> _PROBLEM REQUIREMENTS_:
Copy exactly, and only, the lines below from the first through the one containing "PI = math.pi", both included; pictures are omitted.

> _SOURCE MATERIAL_:
# # # #

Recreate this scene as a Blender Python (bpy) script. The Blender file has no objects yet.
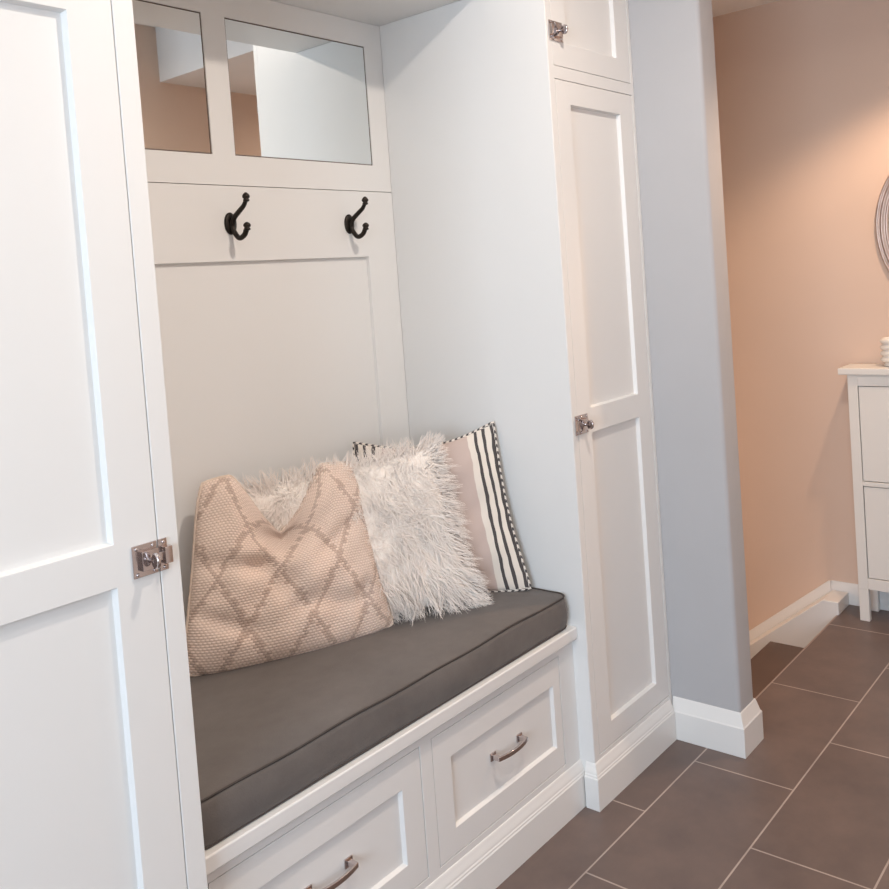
import bpy, bmesh, math, random
from mathutils import Vector, Matrix
C = bpy.context.scene.collection
PI = math.pi

# ------------------------------------------------------------------ materials
def new_mat(name):
    m = bpy.data.materials.new(name); m.use_nodes = True
    nt = m.node_tree; b = nt.nodes['Principled BSDF']
    return m, nt, b
def ramp(nt, stops, interp='LINEAR'):
    r = nt.nodes.new('ShaderNodeValToRGB'); r.color_ramp.interpolation = interp
    e = r.color_ramp.elements
    while len(e) < len(stops): e.new(0.5)
    for i, (p, c) in enumerate(stops):
        e[i].position = p; e[i].color = (*c, 1)
    return r
def simple(name, col, rough=.5, metal=0, var=.03, scale=8, bump=0, bscale=60, spec=.5):
    m, nt, b = new_mat(name)
    tc = nt.nodes.new('ShaderNodeTexCoord')
    n = nt.nodes.new('ShaderNodeTexNoise'); n.inputs['Scale'].default_value = scale
    n.inputs['Detail'].default_value = 4
    nt.links.new(tc.outputs['Object'], n.inputs['Vector'])
    r = ramp(nt, [(.3, tuple(c*(1-var) for c in col)), (.7, tuple(min(1, c*(1+var)) for c in col))])
    nt.links.new(n.outputs['Fac'], r.inputs['Fac'])
    nt.links.new(r.outputs['Color'], b.inputs['Base Color'])
    b.inputs['Roughness'].default_value = rough; b.inputs['Metallic'].default_value = metal
    b.inputs['Specular IOR Level'].default_value = spec
    if bump:
        n2 = nt.nodes.new('ShaderNodeTexNoise'); n2.inputs['Scale'].default_value = bscale
        n2.inputs['Detail'].default_value = 3
        nt.links.new(tc.outputs['Object'], n2.inputs['Vector'])
        bp = nt.nodes.new('ShaderNodeBump'); bp.inputs['Strength'].default_value = bump
        bp.inputs['Distance'].default_value = .002
        nt.links.new(n2.outputs['Fac'], bp.inputs['Height']); nt.links.new(bp.outputs['Normal'], b.inputs['Normal'])
    return m
M = {}
M['white'] = simple('white_cabinet_paint', (.80, .79, .775), .38, var=.008, scale=3)
M['trim'] = simple('white_trim_paint', (.82, .81, .79), .35, var=.008, scale=3)
M['stubwall'] = simple('pale_grey_wall_paint', (.47, .465, .475), .8, var=.01, bump=.08, bscale=300)
M['farwall'] = simple('beige_wall_paint', (.69, .535, .44), .85, var=.012, scale=3, bump=.08, bscale=300)
M['ceiling'] = simple('ceiling_paint', (.78, .76, .74), .9, var=.01)
M['dresser'] = simple('white_dresser_lacquer', (.80, .78, .74), .35, var=.01)
M['iron'] = simple('dark_bronze_iron', (.028, .022, .018), .42, .7, var=.2, scale=60, bump=.3, bscale=200)
M['nickel'] = simple('polished_nickel', (.61, .55, .54), .16, 1, var=.04, scale=30)
M['gap_shade'] = simple('brown_gap_shade', (.16, .12, .10), .6)  # brown that paints the shaded gap around the mirror panes
M['dark'] = simple('dark_hollow', (.05, .045, .04), .9)
M['frame'] = simple('rose_silver_frame', (.55, .44, .39), .3, .75, var=.1, scale=20)
M['ceramic'] = simple('white_ceramic', (.82, .79, .74), .25, var=.02)
M['stair'] = simple('brown_stair_tread', (.125, .085, .07), .5, var=.12, scale=6)
M['piping'] = simple('dark_grey_piping', (.055, .045, .04), .8, var=.1, scale=60)

m, nt, b = new_mat('mirror_glass')
b.inputs['Metallic'].default_value = 1; b.inputs['Roughness'].default_value = .015
b.inputs['Base Color'].default_value = (.86, .88, .87, 1); M['mirror'] = m

# charcoal woven cotton of the seat cushion
m, nt, b = new_mat('charcoal_canvas')
tc = nt.nodes.new('ShaderNodeTexCoord')
n = nt.nodes.new('ShaderNodeTexNoise'); n.inputs['Scale'].default_value = 7; n.inputs['Detail'].default_value = 8
n.inputs['Roughness'].default_value = .7
nt.links.new(tc.outputs['Object'], n.inputs['Vector'])
r = ramp(nt, [(.25, (.105, .091, .084)), (.75, (.152, .134, .124))])
nt.links.new(n.outputs['Fac'], r.inputs['Fac']); nt.links.new(r.outputs['Color'], b.inputs['Base Color'])
b.inputs['Roughness'].default_value = .85
b.inputs['Sheen Weight'].default_value = .12
n2 = nt.nodes.new('ShaderNodeTexNoise'); n2.inputs['Scale'].default_value = 350
nt.links.new(tc.outputs['Object'], n2.inputs['Vector'])
n3 = nt.nodes.new('ShaderNodeTexNoise'); n3.inputs['Scale'].default_value = 9; n3.inputs['Detail'].default_value = 2
nt.links.new(tc.outputs['Object'], n3.inputs['Vector'])
bp = nt.nodes.new('ShaderNodeBump'); bp.inputs['Strength'].default_value = .5; bp.inputs['Distance'].default_value = .001
nt.links.new(n2.outputs['Fac'], bp.inputs['Height'])
bp2 = nt.nodes.new('ShaderNodeBump'); bp2.inputs['Strength'].default_value = .35; bp2.inputs['Distance'].default_value = .02
nt.links.new(n3.outputs['Fac'], bp2.inputs['Height']); nt.links.new(bp.outputs['Normal'], bp2.inputs['Normal'])
nt.links.new(bp2.outputs['Normal'], b.inputs['Normal'])
M['canvas'] = m

# floor tiles 61 x 30 cm in running bond
m, nt, b = new_mat('porcelain_floor_tile')
tc = nt.nodes.new('ShaderNodeTexCoord')
TL, TW = .61, .3007
mp = nt.nodes.new('ShaderNodeMapping')
mp.inputs['Location'].default_value = (-.9661+100*TL, .1186+100*TW, 0)
nt.links.new(tc.outputs['Object'], mp.inputs['Vector'])
br = nt.nodes.new('ShaderNodeTexBrick')
br.offset = .5; br.offset_frequency = 2; br.squash = 1
br.inputs['Scale'].default_value = 1; br.inputs['Brick Width'].default_value = TL; br.inputs['Row Height'].default_value = TW
br.inputs['Mortar Size'].default_value = .0025; br.inputs['Mortar Smooth'].default_value = .1; br.inputs['Bias'].default_value = 0
br.inputs['Color1'].default_value = (.148, .110, .098, 1); br.inputs['Color2'].default_value = (.166, .124, .110, 1)
br.inputs['Mortar'].default_value = (.43, .36, .32, 1)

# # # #

> _EXERCISE RESPONSE_:
Recreate this scene as a Blender Python (bpy) script. The Blender file has no objects yet.
import bpy, bmesh, math, random
from mathutils import Vector, Matrix
C = bpy.context.scene.collection
PI = math.pi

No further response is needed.